The action is a purely statutory proceeding and no claimant can be made a party thereto or be heard therein except upon statutory authority, and none such exists except it can be found by implication in sec. 3318. In a statutory proceeding limited to intra-district claims inter-district disputes can not be heard or adjudicated.

It is undisputed that plaintiff in error could, únder no conceivable circumstances, have been made a party to the present proceeding or been .heard therein prior to decree. Certainly it can not back in after decree but by express statutory authority, and a statute which permitted it to dp so would be an anomaly in the law. Its petition alleges that this decree in water district No. 14 infringes its rights as adjudicated and claimed in water district No. 17. How can the District Court of Pueblo County, which has no jurisdiction to pass upon water rights in water district No. 17, hear such a claim?

*42The re-argument and review provided for by the statute in question may be either with or without additional evidence, and in either case its application to claimants outside the district is equally inconsistent and illogical. No evidence as to such claims could be admitted in the proceeding prior to decree and the District Court of Pueblo County could no more entertain an argument without evidence to support it than it could admit evidence with no jurisdiction to determine any fact established thereby. It could not determine that its decree theretofore entered infringed petitioner’s rights without judicially ascertaining those rights. The latter question being beyond its jurisdiction it follows that the former must be. If one claimant from water district No. 17 can thus back into an adjudication proceeding in water district No. 14, all the claimants in No. 17 may do so and the resulting confusion and complication would be limitless. Sec. 3314, R. S. 1908, provides: “After the lapse of four years from the time of rendering a final decree, in any water district, all parties whose interests are thereby affected shall be deemed and held to have acquiesced in the same, except in case of suits then broug-ht, and thereafter all persons shall be forever barred from setting up any claim to priority of rights to water for irrigation in such water district adverse or contrary to the effect of such decree.” And petitioner contends that certain of its rights having been heretofore adjudicated in water district No. 17, against which decree this statute has run, its admission into the present proceeding involves neither the necessity nor possibility of further judicial determination as to such rights. The contention is without merit because if petitioner can come into this adjudication at all it can do so before the running of the statute while its decree would for the same reason be subject to a like attack by defendants in the District Court of Bent County.

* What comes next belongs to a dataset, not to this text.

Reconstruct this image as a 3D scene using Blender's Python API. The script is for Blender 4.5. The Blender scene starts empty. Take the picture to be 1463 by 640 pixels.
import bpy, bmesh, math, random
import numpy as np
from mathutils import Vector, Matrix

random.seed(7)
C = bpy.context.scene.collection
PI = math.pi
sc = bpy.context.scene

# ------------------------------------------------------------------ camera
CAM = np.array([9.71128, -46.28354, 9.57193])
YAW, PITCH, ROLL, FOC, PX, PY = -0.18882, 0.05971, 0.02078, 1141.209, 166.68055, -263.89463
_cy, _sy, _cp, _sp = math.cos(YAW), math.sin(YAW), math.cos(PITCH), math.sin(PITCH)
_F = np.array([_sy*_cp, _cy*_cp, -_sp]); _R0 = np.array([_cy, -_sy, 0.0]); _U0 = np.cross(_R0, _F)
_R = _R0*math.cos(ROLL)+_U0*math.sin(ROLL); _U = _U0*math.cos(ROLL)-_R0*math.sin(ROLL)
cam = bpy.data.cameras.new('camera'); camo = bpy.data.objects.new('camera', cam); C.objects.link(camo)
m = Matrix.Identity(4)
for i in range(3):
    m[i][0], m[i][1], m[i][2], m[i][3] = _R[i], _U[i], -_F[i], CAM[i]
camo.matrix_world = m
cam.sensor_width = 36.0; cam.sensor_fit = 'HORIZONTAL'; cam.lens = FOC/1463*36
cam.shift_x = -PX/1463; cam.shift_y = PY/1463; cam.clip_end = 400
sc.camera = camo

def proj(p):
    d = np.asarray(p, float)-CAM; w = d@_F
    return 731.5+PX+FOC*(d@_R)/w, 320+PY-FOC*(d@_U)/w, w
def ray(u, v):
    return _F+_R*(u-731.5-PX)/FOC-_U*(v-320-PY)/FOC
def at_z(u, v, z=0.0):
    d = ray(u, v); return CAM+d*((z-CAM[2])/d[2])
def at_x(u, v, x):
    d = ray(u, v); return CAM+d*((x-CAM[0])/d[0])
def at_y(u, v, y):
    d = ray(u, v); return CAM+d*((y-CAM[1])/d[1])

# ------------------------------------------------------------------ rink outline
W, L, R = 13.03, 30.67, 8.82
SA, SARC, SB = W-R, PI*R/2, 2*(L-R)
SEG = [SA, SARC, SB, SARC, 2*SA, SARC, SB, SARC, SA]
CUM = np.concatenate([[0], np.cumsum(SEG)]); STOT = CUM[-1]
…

The trial court held that as petitioner was not a party to the adjudication in water district No. 14 the decree which it seeks to attack is not res adjudicata as to it, and petitioner urges that, tested by the provisions of said section *43'3314, this ruling is erroneous. It is true that petitioner will, under the provisions of said section, be barred after the lapse of four years, but it will be barred by the statute of limitations, not by the decree alone.

If the decree entered in the instant case, wherein plaintiff was not and could not be heard, infringes its rights as alleged nothing is more certain than that a remedy exists for such infringement. That remedy has been specifically provided for. “Nothing in this act or in any decree rendered under the provisions thereof, shall prevent any person, association or corporation from bringing and maintaining any suit or action whatsoever hitherto allowed in any court having jurisdiction, to determine any claim of priority of right to water, by appropriation thereof, for irrigation or other purposes, at any time within four years after the rendering of a final decree under this act in the water district in which such rights may be claimed, save that no writ of injunction shall issue in any case restraining the use of water for irrigation in any water district wherein such final decree shall have been rendered, which shall affect the distribution or use of water in any manner adversely to the rights determined and established by and under such decree, but injunctions may issue to restrain the use of any water in such district not affected by such decree, and restrain violations of any right thereby established, and the water commissioner of every district where such decree shall have been rendered shall continue to distribute water according to the rights of priority determined by such decree, notwithstanding any suits concerning water rights in such district, until in any suit between parties the priorities between them may be otherwise determined, and such water commissioner have official notice by order of the court or judge determining such priorities, which notice shall be in such form and so given as the said judge shall order. Sec. 3313, R. S. 1908.

Answering this suggestion plaintiff says it can not seek relief in equity under this statute because sec. 3318, supra, affords it a plain, speedy and adequate remedy. Whether *44said sec. 3318, affords plaintiff any remedy is the point in dispute and this argument, which assumes that it does so, merely begs the question.

The conclusion is inevitable that the language “any party or parties feeling themselves aggrieved” has no application to claimants of water rights outside the water district in which the adjudication is had.

The judgment is accordingly affirmed.

Garrigues, C. J. and Denison, J., concur.